## What to produce
Transcribe, exactly as they appear, the line that contains "Continue the Blender", the line that contains "tag(o, 'thin dry", and every line in between, and nothing else.

## Data provided
=-=-=

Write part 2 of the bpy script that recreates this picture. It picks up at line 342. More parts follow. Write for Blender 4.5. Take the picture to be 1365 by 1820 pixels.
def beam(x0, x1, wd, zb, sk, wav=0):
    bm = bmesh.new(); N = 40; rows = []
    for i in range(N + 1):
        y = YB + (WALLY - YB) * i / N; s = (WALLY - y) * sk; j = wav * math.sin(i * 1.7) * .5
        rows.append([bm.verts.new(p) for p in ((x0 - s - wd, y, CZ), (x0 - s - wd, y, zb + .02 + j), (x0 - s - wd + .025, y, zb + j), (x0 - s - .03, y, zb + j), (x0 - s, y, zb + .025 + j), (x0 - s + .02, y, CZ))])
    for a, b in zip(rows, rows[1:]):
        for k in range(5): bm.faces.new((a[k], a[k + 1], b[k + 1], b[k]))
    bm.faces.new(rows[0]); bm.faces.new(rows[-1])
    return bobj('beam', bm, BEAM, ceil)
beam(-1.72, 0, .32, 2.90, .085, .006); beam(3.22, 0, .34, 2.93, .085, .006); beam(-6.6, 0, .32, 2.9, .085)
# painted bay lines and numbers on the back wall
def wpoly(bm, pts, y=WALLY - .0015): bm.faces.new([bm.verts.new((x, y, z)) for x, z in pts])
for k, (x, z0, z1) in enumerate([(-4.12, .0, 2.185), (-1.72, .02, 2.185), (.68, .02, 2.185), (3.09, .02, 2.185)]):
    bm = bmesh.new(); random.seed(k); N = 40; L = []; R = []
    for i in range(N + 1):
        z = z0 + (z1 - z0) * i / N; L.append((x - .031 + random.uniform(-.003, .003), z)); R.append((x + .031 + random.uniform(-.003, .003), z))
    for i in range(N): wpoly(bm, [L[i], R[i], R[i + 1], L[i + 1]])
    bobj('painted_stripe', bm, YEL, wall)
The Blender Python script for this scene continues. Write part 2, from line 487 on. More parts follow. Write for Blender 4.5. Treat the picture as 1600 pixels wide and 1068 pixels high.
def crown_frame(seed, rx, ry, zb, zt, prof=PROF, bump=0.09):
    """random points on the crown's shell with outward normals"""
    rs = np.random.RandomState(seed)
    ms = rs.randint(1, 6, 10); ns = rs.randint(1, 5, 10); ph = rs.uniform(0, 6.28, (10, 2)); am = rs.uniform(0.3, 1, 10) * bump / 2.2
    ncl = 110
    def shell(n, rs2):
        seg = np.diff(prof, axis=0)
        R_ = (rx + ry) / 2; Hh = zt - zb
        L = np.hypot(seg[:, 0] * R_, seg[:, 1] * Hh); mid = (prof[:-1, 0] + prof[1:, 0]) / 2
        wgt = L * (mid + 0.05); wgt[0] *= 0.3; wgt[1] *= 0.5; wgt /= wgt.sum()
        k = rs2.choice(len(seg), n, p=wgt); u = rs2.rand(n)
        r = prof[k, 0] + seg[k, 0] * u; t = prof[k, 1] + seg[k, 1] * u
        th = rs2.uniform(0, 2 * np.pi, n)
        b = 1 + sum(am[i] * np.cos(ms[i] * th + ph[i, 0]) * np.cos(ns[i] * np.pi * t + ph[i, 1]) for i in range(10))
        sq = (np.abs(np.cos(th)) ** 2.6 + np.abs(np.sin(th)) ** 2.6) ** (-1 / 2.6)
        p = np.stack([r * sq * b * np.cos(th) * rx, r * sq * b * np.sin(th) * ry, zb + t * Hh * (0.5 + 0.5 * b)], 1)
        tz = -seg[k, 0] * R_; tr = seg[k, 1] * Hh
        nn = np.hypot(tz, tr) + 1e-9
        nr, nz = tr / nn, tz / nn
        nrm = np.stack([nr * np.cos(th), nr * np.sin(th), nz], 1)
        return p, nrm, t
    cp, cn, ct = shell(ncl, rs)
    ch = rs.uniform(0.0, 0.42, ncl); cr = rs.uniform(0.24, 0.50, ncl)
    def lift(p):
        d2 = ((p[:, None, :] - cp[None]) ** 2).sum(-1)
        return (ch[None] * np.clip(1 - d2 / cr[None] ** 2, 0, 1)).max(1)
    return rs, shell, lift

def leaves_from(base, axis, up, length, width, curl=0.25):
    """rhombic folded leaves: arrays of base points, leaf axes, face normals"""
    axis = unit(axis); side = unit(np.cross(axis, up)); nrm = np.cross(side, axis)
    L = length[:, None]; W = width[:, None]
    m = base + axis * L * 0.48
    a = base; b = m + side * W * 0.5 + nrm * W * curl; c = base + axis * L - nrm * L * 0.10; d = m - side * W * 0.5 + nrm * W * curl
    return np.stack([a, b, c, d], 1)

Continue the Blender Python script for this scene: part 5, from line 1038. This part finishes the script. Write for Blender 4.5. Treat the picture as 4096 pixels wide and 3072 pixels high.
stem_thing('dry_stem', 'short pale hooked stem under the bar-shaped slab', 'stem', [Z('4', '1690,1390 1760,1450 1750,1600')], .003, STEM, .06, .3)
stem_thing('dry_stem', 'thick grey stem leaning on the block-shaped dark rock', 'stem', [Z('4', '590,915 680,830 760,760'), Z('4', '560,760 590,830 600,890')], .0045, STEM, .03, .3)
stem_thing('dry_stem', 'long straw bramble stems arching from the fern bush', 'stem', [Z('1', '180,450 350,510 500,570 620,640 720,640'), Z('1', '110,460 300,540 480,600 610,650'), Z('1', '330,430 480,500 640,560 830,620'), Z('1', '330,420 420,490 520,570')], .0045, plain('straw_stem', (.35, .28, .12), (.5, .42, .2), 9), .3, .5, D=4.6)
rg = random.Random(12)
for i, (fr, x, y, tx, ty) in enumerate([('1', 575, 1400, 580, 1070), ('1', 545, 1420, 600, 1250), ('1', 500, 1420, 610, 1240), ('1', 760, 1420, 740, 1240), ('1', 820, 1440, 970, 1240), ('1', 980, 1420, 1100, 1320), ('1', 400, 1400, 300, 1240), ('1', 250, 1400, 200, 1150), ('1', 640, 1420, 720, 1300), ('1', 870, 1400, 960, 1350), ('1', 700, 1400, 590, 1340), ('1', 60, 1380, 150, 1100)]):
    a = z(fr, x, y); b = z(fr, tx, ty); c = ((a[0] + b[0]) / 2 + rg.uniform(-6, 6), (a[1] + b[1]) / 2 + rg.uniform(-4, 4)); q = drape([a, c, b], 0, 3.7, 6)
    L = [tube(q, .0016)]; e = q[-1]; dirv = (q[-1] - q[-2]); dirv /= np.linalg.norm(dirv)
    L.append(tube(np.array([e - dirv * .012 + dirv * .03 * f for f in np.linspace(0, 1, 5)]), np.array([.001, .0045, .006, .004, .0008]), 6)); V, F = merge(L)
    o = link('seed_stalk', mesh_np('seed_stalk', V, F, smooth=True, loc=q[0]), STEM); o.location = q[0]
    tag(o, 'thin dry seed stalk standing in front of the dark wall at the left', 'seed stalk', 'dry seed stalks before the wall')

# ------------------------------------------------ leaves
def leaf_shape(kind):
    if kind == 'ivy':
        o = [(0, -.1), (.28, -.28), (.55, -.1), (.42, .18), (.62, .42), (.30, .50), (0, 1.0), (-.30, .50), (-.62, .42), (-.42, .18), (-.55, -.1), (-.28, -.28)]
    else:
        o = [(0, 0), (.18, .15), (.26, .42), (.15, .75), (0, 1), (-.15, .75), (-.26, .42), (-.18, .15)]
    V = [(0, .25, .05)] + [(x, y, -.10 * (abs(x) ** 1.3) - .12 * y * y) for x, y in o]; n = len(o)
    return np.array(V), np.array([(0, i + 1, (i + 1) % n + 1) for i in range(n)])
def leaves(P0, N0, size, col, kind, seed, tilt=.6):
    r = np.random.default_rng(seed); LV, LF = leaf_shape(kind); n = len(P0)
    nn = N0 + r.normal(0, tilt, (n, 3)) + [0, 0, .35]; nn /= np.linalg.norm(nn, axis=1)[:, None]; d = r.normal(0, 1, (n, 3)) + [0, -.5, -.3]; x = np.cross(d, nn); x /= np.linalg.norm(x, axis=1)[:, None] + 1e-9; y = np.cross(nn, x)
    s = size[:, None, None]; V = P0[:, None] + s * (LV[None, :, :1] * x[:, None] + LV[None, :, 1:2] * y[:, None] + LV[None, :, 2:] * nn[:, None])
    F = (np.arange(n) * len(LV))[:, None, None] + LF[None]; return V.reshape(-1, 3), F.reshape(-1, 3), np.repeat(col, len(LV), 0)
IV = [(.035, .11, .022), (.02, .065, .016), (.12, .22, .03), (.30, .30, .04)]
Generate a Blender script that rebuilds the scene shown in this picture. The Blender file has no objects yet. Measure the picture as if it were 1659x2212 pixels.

=-=-=

## Response to this task
Continue the Blender Python script for this scene: part 5, from line 1038. This part finishes the script. Write for Blender 4.5. Treat the picture as 4096 pixels wide and 3072 pixels high.
stem_thing('dry_stem', 'short pale hooked stem under the bar-shaped slab', 'stem', [Z('4', '1690,1390 1760,1450 1750,1600')], .003, STEM, .06, .3)
stem_thing('dry_stem', 'thick grey stem leaning on the block-shaped dark rock', 'stem', [Z('4', '590,915 680,830 760,760'), Z('4', '560,760 590,830 600,890')], .0045, STEM, .03, .3)
stem_thing('dry_stem', 'long straw bramble stems arching from the fern bush', 'stem', [Z('1', '180,450 350,510 500,570 620,640 720,640'), Z('1', '110,460 300,540 480,600 610,650'), Z('1', '330,430 480,500 640,560 830,620'), Z('1', '330,420 420,490 520,570')], .0045, plain('straw_stem', (.35, .28, .12), (.5, .42, .2), 9), .3, .5, D=4.6)
rg = random.Random(12)
for i, (fr, x, y, tx, ty) in enumerate([('1', 575, 1400, 580, 1070), ('1', 545, 1420, 600, 1250), ('1', 500, 1420, 610, 1240), ('1', 760, 1420, 740, 1240), ('1', 820, 1440, 970, 1240), ('1', 980, 1420, 1100, 1320), ('1', 400, 1400, 300, 1240), ('1', 250, 1400, 200, 1150), ('1', 640, 1420, 720, 1300), ('1', 870, 1400, 960, 1350), ('1', 700, 1400, 590, 1340), ('1', 60, 1380, 150, 1100)]):
    a = z(fr, x, y); b = z(fr, tx, ty); c = ((a[0] + b[0]) / 2 + rg.uniform(-6, 6), (a[1] + b[1]) / 2 + rg.uniform(-4, 4)); q = drape([a, c, b], 0, 3.7, 6)
    L = [tube(q, .0016)]; e = q[-1]; dirv = (q[-1] - q[-2]); dirv /= np.linalg.norm(dirv)
    L.append(tube(np.array([e - dirv * .012 + dirv * .03 * f for f in np.linspace(0, 1, 5)]), np.array([.001, .0045, .006, .004, .0008]), 6)); V, F = merge(L)
    o = link('seed_stalk', mesh_np('seed_stalk', V, F, smooth=True, loc=q[0]), STEM); o.location = q[0]
    tag(o, 'thin dry seed stalk standing in front of the dark wall at the left', 'seed stalk', 'dry seed stalks before the wall')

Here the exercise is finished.